Quote the data below in full, minus the images.

GIVEN INFORMATION>

## Start

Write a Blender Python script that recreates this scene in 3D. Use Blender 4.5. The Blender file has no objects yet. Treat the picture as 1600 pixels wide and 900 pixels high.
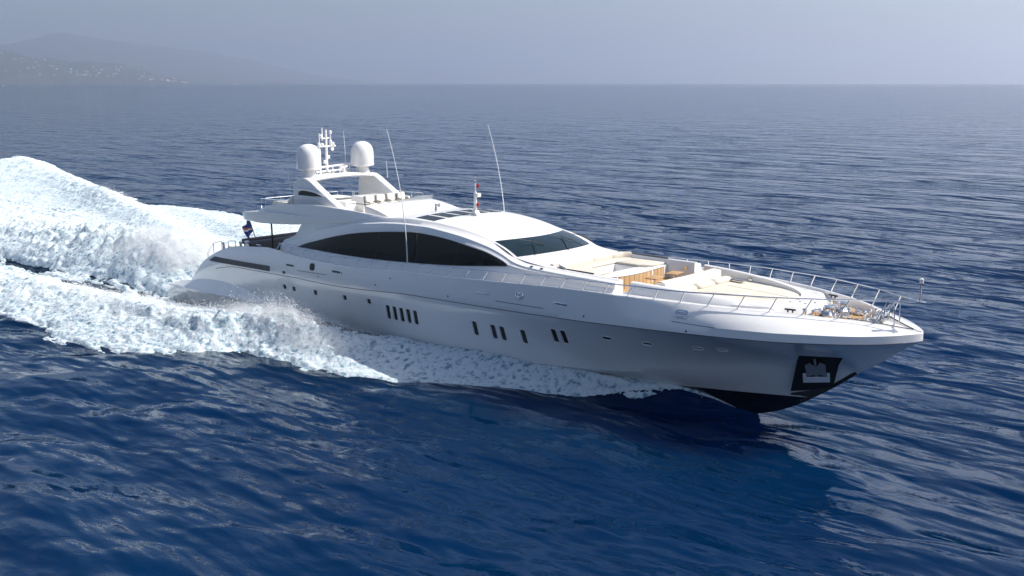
import bpy, bmesh, math, random
import numpy as np
from mathutils import Vector, Matrix
random.seed(7); RNG = np.random.default_rng(7)
C = bpy.context.scene.collection
SC = bpy.context.scene
R_ = math.radians

# ------------------------------------------------------------------ camera, sky, sun, exposure
# world frame: x = the yacht's forward direction, y = its port side, z = up, water level 0 (metres)
cam = bpy.data.cameras.new('camera'); cam_o = bpy.data.objects.new('camera', cam); C.objects.link(cam_o)
cam.sensor_width = 36.0; cam.lens = 1625.0 * 36 / 1600
cam.clip_start = 0.5; cam.clip_end = 250000
CAM = Vector((65.695, -41.244, 14.8)); AZ = 42.22357
cam_o.location = CAM; cam_o.rotation_euler = (R_(90 - 11.14032), 0, R_(AZ))
SC.camera = cam_o
SUN_EL, SUN_AZ = 47.0, 40.0            # azimuth from +y towards +x
world = bpy.data.worlds.new('World'); SC.world = world; world.use_nodes = True
wn = world.node_tree; wn.nodes.clear()
sky = wn.nodes.new('ShaderNodeTexSky'); sky.sky_type = 'NISHITA'; sky.sun_disc = False
sky.sun_elevation = R_(SUN_EL); sky.sun_rotation = R_(SUN_AZ)
sky.air_density = 1.0; sky.dust_density = 2.0; sky.ozone_density = 3.2
bg = wn.nodes.new('ShaderNodeBackground'); bg.inputs['Strength'].default_value = 0.10
wo = wn.nodes.new('ShaderNodeOutputWorld')
wn.links.new(sky.outputs[0], bg.inputs[0]); wn.links.new(bg.outputs[0], wo.inputs[0])
sun = bpy.data.lights.new('sun', 'SUN'); sun.energy = 5.0; sun.angle = R_(0.5); sun.color = (1.0, 0.95, 0.88)
sun_o = bpy.data.objects.new('sun', sun); C.objects.link(sun_o)
sd = Vector((math.sin(R_(SUN_AZ)) * math.cos(R_(SUN_EL)), math.cos(R_(SUN_AZ)) * math.cos(R_(SUN_EL)), math.sin(R_(SUN_EL))))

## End

RESPONSE>
Write a Blender Python script that recreates this scene in 3D. Use Blender 4.5. The Blender file has no objects yet. Treat the picture as 1600 pixels wide and 900 pixels high.
import bpy, bmesh, math, random
import numpy as np
from mathutils import Vector, Matrix
random.seed(7); RNG = np.random.default_rng(7)
C = bpy.context.scene.collection
SC = bpy.context.scene
R_ = math.radians

# ------------------------------------------------------------------ camera, sky, sun, exposure
# world frame: x = the yacht's forward direction, y = its port side, z = up, water level 0 (metres)
cam = bpy.data.cameras.new('camera'); cam_o = bpy.data.objects.new('camera', cam); C.objects.link(cam_o)
cam.sensor_width = 36.0; cam.lens = 1625.0 * 36 / 1600
cam.clip_start = 0.5; cam.clip_end = 250000
CAM = Vector((65.695, -41.244, 14.8)); AZ = 42.22357
cam_o.location = CAM; cam_o.rotation_euler = (R_(90 - 11.14032), 0, R_(AZ))
SC.camera = cam_o
SUN_EL, SUN_AZ = 47.0, 40.0            # azimuth from +y towards +x
world = bpy.data.worlds.new('World'); SC.world = world; world.use_nodes = True
wn = world.node_tree; wn.nodes.clear()
sky = wn.nodes.new('ShaderNodeTexSky'); sky.sky_type = 'NISHITA'; sky.sun_disc = False
sky.sun_elevation = R_(SUN_EL); sky.sun_rotation = R_(SUN_AZ)
sky.air_density = 1.0; sky.dust_density = 2.0; sky.ozone_density = 3.2
bg = wn.nodes.new('ShaderNodeBackground'); bg.inputs['Strength'].default_value = 0.10
wo = wn.nodes.new('ShaderNodeOutputWorld')
wn.links.new(sky.outputs[0], bg.inputs[0]); wn.links.new(bg.outputs[0], wo.inputs[0])
sun = bpy.data.lights.new('sun', 'SUN'); sun.energy = 5.0; sun.angle = R_(0.5); sun.color = (1.0, 0.95, 0.88)
sun_o = bpy.data.objects.new('sun', sun); C.objects.link(sun_o)
sd = Vector((math.sin(R_(SUN_AZ)) * math.cos(R_(SUN_EL)), math.cos(R_(SUN_AZ)) * math.cos(R_(SUN_EL)), math.sin(R_(SUN_EL))))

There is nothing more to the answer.